Late in the quarter, BYU put together an eight-play, 50-yard drive that put them ahead 21-7. Unga, who had 118 yards in the first half, had a 13-yard run to give the Cougars a two-touchdown with 1:35 left.

The Eagles drove the ball to the BYU 29 in the final seconds, but Nichols was sacked to end the half. A 61-yard kickoff return began the second half for the Cougars, and they turned that into a touchdown and a 28-7 lead just 41 seconds into the half.

Brigham Young scored two more touchdowns, one set-up after an interception and 27-yard return. A fourth-quarter BYU touchdown came after a 25-yard punt return.

Eastern is now 7-15 all-time versus Football Bowl Subdivision teams, and 0-4 versus current members of the Mountain West Conference. This is the first time since 2000 (Boise State) that Eastern has played a FBS team later than September, and is the latest upper division date for the Eagles since playing Idaho on Nov. 1, 1997.

The Cougars entered the game with one of the top offenses and defenses in FBS, in fact, are one of just five teams nationally to rank in the top 21 in both categories. The others are Boise State, Rutgers, Oklahoma and West Virginia, a team the Eagles played in the 2006 season.

Brigham Young entered averaging 462.8 yards of offense to rank 16th in FBS and allowed only 313.3 yards per game to rank 21st. The Cougars had the sixth-best passing offense (329.0) as quarterback Max Hall ranks sixth nationally in total offense (330.8). Hall finished the game 15-of-30 for 156 yards and one touchdown.

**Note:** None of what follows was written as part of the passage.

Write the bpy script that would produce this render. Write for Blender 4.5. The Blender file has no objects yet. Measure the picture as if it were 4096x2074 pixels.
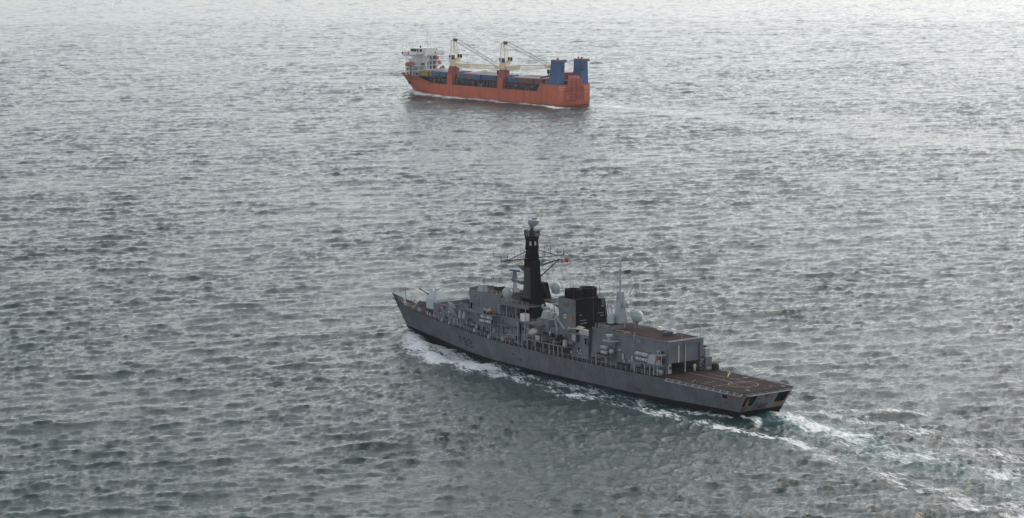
import bpy, math, random
import numpy as np
from mathutils import Vector, Matrix

random.seed(7)
R = math.radians
S = bpy.context.scene
COL = S.collection

# ------------------------------------------------------------------ camera, sky, sun, exposure
cam_d = bpy.data.cameras.new('camera')
cam = bpy.data.objects.new('camera', cam_d)
COL.objects.link(cam)
cam_d.sensor_width = 36.0
cam_d.lens = 10190.17 / 4096 * 36.0
cam_d.clip_start = 1.0
cam_d.clip_end = 60000
cam.matrix_world = (Matrix.Translation((0, 0, 99.78)) @ Matrix.Rotation(math.pi / 2 - 0.1371, 4, 'X')
                    @ Matrix.Rotation(-0.003, 4, 'Z'))
S.camera = cam

SUN_AZ, SUN_EL = R(45), R(33)          # azimuth to the right of the view direction (+Y)
world = bpy.data.worlds.new('World')
S.world = world
world.use_nodes = True
wt = world.node_tree
wt.nodes.clear()
wo = wt.nodes.new('ShaderNodeOutputWorld')
wb = wt.nodes.new('ShaderNodeBackground')
wb.inputs['Strength'].default_value = 0.10
sky = wt.nodes.new('ShaderNodeTexSky')
sky.sky_type = 'NISHITA'
sky.sun_disc = False
sky.sun_elevation = SUN_EL
sky.sun_rotation = SUN_AZ
sky.air_density = 1.0
sky.dust_density = 1.2
sky.ozone_density = 1.0
hsv = wt.nodes.new('ShaderNodeHueSaturation')      # overcast: the cloud layer takes the blue out
hsv.inputs['Saturation'].default_value = 0.22
tint = wt.nodes.new('ShaderNodeMix')
tint.data_type = 'RGBA'
tint.blend_type = 'MULTIPLY'
tint.inputs['Factor'].default_value = 1.0
tint.inputs['B'].default_value = (1.0, 1.0, 0.992, 1)
wt.links.new(sky.outputs[0], hsv.inputs['Color'])
wt.links.new(hsv.outputs[0], tint.inputs['A'])
wt.links.new(tint.outputs['Result'], wb.inputs['Color'])
wt.links.new(wb.outputs[0], wo.inputs['Surface'])

sun_d = bpy.data.lights.new('sun', 'SUN')
sun_d.energy = 0.85
sun_d.angle = R(32)
sun_d.color = (1.0, 0.88, 0.72)
sun = bpy.data.objects.new('sun', sun_d)
COL.objects.link(sun)
sdir = Vector((math.sin(SUN_AZ) * math.cos(SUN_EL), math.cos(SUN_AZ) * math.cos(SUN_EL), math.sin(SUN_EL)))
sun.rotation_euler = sdir.to_track_quat('Z', 'Y').to_euler()
sun.location = (200, 300, 400)

S.view_settings.view_transform = 'Standard'
S.view_settings.look = 'None'
S.view_settings.exposure = 1.02
S.view_settings.gamma = 1.0
S.view_settings.use_curve_mapping = False
S.cycles.use_denoising = True
S.cycles.max_bounces = 6
S.cycles.volume_bounces = 0

# ------------------------------------------------------------------ materials
MATS = {}
def nd(t, kind, **kw):
    n = t.nodes.new(kind)
    for k, v in kw.items():
        if k in n.inputs:
            n.inputs[k].default_value = v
        else:
            setattr(n, k, v)
    return n

def math_node(t, op, a, b=None, clamp=False):
    n = t.nodes.new('ShaderNodeMath')
    n.operation = op
    n.use_clamp = clamp
    for i, q in enumerate((a, b)):
        if q is None:
            continue
        if isinstance(q, (int, float)):
            n.inputs[i].default_value = q
        else:
            t.links.new(q, n.inputs[i])
    return n.outputs[0]

def mix_col(t, fac, a, b, mode='MIX'):
    n = t.nodes.new('ShaderNodeMix')
    n.data_type = 'RGBA'
    n.blend_type = mode
    for sock, q in ((n.inputs['Factor'], fac), (n.inputs['A'], a), (n.inputs['B'], b)):
        if isinstance(q, (int, float)):
            sock.default_value = q
        elif isinstance(q, tuple):
            sock.default_value = (*q[:3], 1)
        else:
            t.links.new(q, sock)
    return n.outputs['Result']

def ramp(t, fac, lo, hi):
    n = t.nodes.new('ShaderNodeMapRange')
    n.interpolation_type = 'SMOOTHSTEP'
    n.inputs['From Min'].default_value = lo
    n.inputs['From Max'].default_value = hi
    t.links.new(fac, n.inputs['Value'])
    return n.outputs['Result']

def paint(name, col, rough=0.55, var=0.18, rust=0.0, rust_col=(0.16, 0.06, 0.02), streak=0.0, scale=0.35, dent=0.0, spec=0.35, run=1.6):
    """Weathered marine paint: blotches, run-down streaks, rust spots, shallow plating dents."""
    m = bpy.data.materials.new(name)
    m.use_nodes = True
    t = m.node_tree
    b = t.nodes['Principled BSDF']
    b.inputs['Roughness'].default_value = rough
    b.inputs['Specular IOR Level'].default_value = spec
    tc = nd(t, 'ShaderNodeTexCoord')
    n1 = nd(t, 'ShaderNodeTexNoise', Scale=scale, Detail=6.0, Roughness=0.6)
    t.links.new(tc.outputs['Object'], n1.inputs['Vector'])
    v = ramp(t, n1.outputs['Fac'], 0.25, 0.75)
    c = mix_col(t, v, tuple(q * (1 - var) for q in col), tuple(q * (1 + var) for q in col))
    if streak or rust:
        mp = nd(t, 'ShaderNodeMapping')
        mp.inputs['Scale'].default_value = (run, run, run * 0.0625)
        t.links.new(tc.outputs['Object'], mp.inputs['Vector'])
        n2 = nd(t, 'ShaderNodeTexNoise', Scale=1.0, Detail=5.0, Roughness=0.65)
        t.links.new(mp.outputs[0], n2.inputs['Vector'])
        if streak:
            s = math_node(t, 'MULTIPLY', ramp(t, n2.outputs['Fac'], 0.5, 0.72), streak)
            c = mix_col(t, s, c, tuple(q * 0.45 for q in col))
        if rust:
            n3 = nd(t, 'ShaderNodeTexNoise', Scale=0.16, Detail=3.0)
            t.links.new(tc.outputs['Object'], n3.inputs['Vector'])
            s = math_node(t, 'MULTIPLY', ramp(t, n2.outputs['Fac'], 0.60, 0.70), ramp(t, n3.outputs['Fac'], 0.46, 0.66))
            s = math_node(t, 'MULTIPLY', s, rust)
            c = mix_col(t, s, c, rust_col)
    t.links.new(c, b.inputs['Base Color'])
    if dent:
        n4 = nd(t, 'ShaderNodeTexNoise', Scale=0.55, Detail=2.0)
        t.links.new(tc.outputs['Object'], n4.inputs['Vector'])
        bp = nd(t, 'ShaderNodeBump', Strength=dent, Distance=0.15)
        t.links.new(n4.outputs['Fac'], bp.inputs['Height'])
        t.links.new(bp.outputs[0], b.inputs['Normal'])
    MATS[name] = m
    return m

paint('hull_grey', (0.120, 0.132, 0.154), 0.5, 0.24, rust=0.9, streak=0.40, dent=0.5)
paint('grey', (0.134, 0.148, 0.172), 0.55, 0.22, rust=0.5, streak=0.3)
paint('pale_grey', (0.33, 0.36, 0.38), 0.5, 0.10, streak=0.15)
paint('turret_grey', (0.42, 0.47, 0.50), 0.5, 0.06, streak=0.1)
paint('mast_grey', (0.052, 0.052, 0.055), 0.7, 0.3, rust=0.5, rust_col=(0.03, 0.018, 0.012), streak=0.4, spec=0.15)
paint('dark_grey', (0.045, 0.05, 0.06), 0.6, 0.2)
paint('boot_black', (0.006, 0.006, 0.007), 0.6, 0.3, spec=0.15)
paint('soot_black', (0.005, 0.0042, 0.0045), 0.85, 0.4, rust=0.5, rust_col=(0.030, 0.014, 0.008), spec=0.08)
paint('black', (0.012, 0.012, 0.013), 0.6, 0.2)
paint('deck_brown', (0.024, 0.0100, 0.0102), 0.85, 0.35, scale=0.5, spec=0.12)
paint('deck_rust', (0.045, 0.024, 0.014), 0.85, 0.45, scale=0.8, spec=0.12)
paint('marking', (0.26, 0.245, 0.22), 0.7, 0.35, scale=1.5)
paint('marking_yellow', (0.50, 0.40, 0.16), 0.7, 0.2, scale=1.5)
paint('radome', (0.33, 0.41, 0.42), 0.45, 0.05)
paint('radome_lilac', (0.33, 0.35, 0.43), 0.45, 0.05)
paint('white_gel', (0.74, 0.74, 0.74), 0.4, 0.05)
paint('canister', (0.46, 0.47, 0.47), 0.35, 0.10)
paint('canvas', (0.38, 0.36, 0.34), 0.9, 0.22, scale=1.6, dent=1.0, spec=0.1)
paint('rubber', (0.018, 0.019, 0.021), 0.6, 0.25)
paint('net', (0.22, 0.21, 0.19), 0.8, 0.25)
paint('red', (0.50, 0.035, 0.02), 0.5, 0.1)
paint('flag_red', (0.60, 0.03, 0.035), 0.7, 0.1)
paint('flag_white', (0.5, 0.5, 0.49), 0.7, 0.05)
paint('rust', (0.13, 0.055, 0.022), 0.85, 0.4, scale=1.5)
paint('brass', (0.16, 0.10, 0.05), 0.5, 0.3)
paint('orange_gear', (0.45, 0.12, 0.03), 0.6, 0.2)
paint('gold_rust', (0.20, 0.115, 0.025), 0.8, 0.4, scale=2.0)
paint('opening', (0.004, 0.004, 0.004), 0.9, 0.3, spec=0.05)
paint('overalls', (0.62, 0.58, 0.48), 0.85, 0.08)
paint('skin', (0.42, 0.24, 0.17), 0.6, 0.05)
paint('hair', (0.03, 0.02, 0.015), 0.7, 0.1)
paint('boots', (0.015, 0.014, 0.013), 0.6, 0.1)
# cargo ship
paint('hull_orange', (0.50, 0.115, 0.054), 0.5, 0.16, rust=0.6, rust_col=(0.20, 0.06, 0.04), streak=0.6, scale=0.10, dent=0.2, run=0.45)
paint('hull_orange_bare', (0.56, 0.12, 0.062), 0.55, 0.15, streak=0.2, scale=0.2)
paint('ped_red', (0.30, 0.058, 0.048), 0.55, 0.15, streak=0.2)
paint('boot_cargo', (0.06, 0.03, 0.03), 0.5, 0.3)
paint('stack_blue', (0.05, 0.11, 0.25), 0.5, 0.16, streak=0.45, scale=0.15, run=0.6)
paint('cream', (0.78, 0.68, 0.48), 0.5, 0.10, rust=0.35, streak=0.15)
paint('house_white', (0.74, 0.75, 0.74), 0.45, 0.06, rust=0.3, streak=0.12)
paint('cargo_dark', (0.035, 0.042, 0.052), 0.6, 0.35)
paint('cargo_deck', (0.075, 0.075, 0.08), 0.8, 0.3)
paint('boat_orange', (0.40, 0.105, 0.055), 0.45, 0.08)
paint('cable', (0.06, 0.055, 0.07), 0.6, 0.1)
for nm, c in dict(yellow=(0.34, 0.24, 0.075), brown=(0.17, 0.062, 0.045), blue=(0.05, 0.125, 0.25), navy=(0.05, 0.085, 0.18),
                  grey=(0.30, 0.33, 0.36), sky=(0.24, 0.31, 0.40), rust=(0.24, 0.10, 0.06), pink=(0.34, 0.22, 0.19)).items():
    paint('cont_' + nm, c, 0.55, 0.15, rust=0.3, streak=0.2, scale=0.4)

def glass_mat():
    m = bpy.data.materials.new('window_glass')
    m.use_nodes = True
    b = m.node_tree.nodes['Principled BSDF']
    b.inputs['Base Color'].default_value = (0.006, 0.007, 0.009, 1)
    b.inputs['Roughness'].default_value = 0.15
    b.inputs['Specular IOR Level'].default_value = 0.15
    MATS['glass'] = m
glass_mat()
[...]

BYU is 3-0 in the Mountain West Conference with victories over UNLV (24-14 last week), New Mexico (31-24) and Air Force (31-6). The Cougars started the season 1-2, with a victory over Arizona (20-7) followed by losses to UCLA (27-17) and Tulsa (55-47).

Last year, BYU was even better as it finished the 2006 season ranked 15th in the USA Today Coaches Poll and 16th in the Associated Press top 25. The Cougars won their final 10 games, including a 38-8 victory over Oregon in the Pioneer PureVision Las Vegas Bowl to finish the season with an 11-2 record.

Eastern, meanwhile, has been impressive in its own right on both offense and defense, ranking third in FCS with an average of 486.7 yards after six games. Eastern was 20th in both scoring offense (34.3) and scoring defense (19.3) as the Eagles were impressive on both sides of the ball in their last two Big Sky games.

In those two outings -- a 24-23 loss to top-ranked Montana followed by a 35-13 victory over 11th-ranked Montana State -- Eastern piled up 1,040 yards of offense and allowed just 604 on defense. Eastern allowed just 22 rushing yards in the rout over the Bobcats.

Eastern is back in the national rankings this week after the MSU win, earning rankings of 22nd by The Sports Network, 22nd in the FCS Coaches Poll, 24th by and 18th by the Football Gazette. Ranked 21st at the time, Eastern lost 28-21 to Portland State at home on Sept. 29. That and the Montana loss dealt a blow to Eastern's hopes for the league title and the FCS Playoffs, but Eastern still could run the table in the conference and be in the hunt for a berth in November.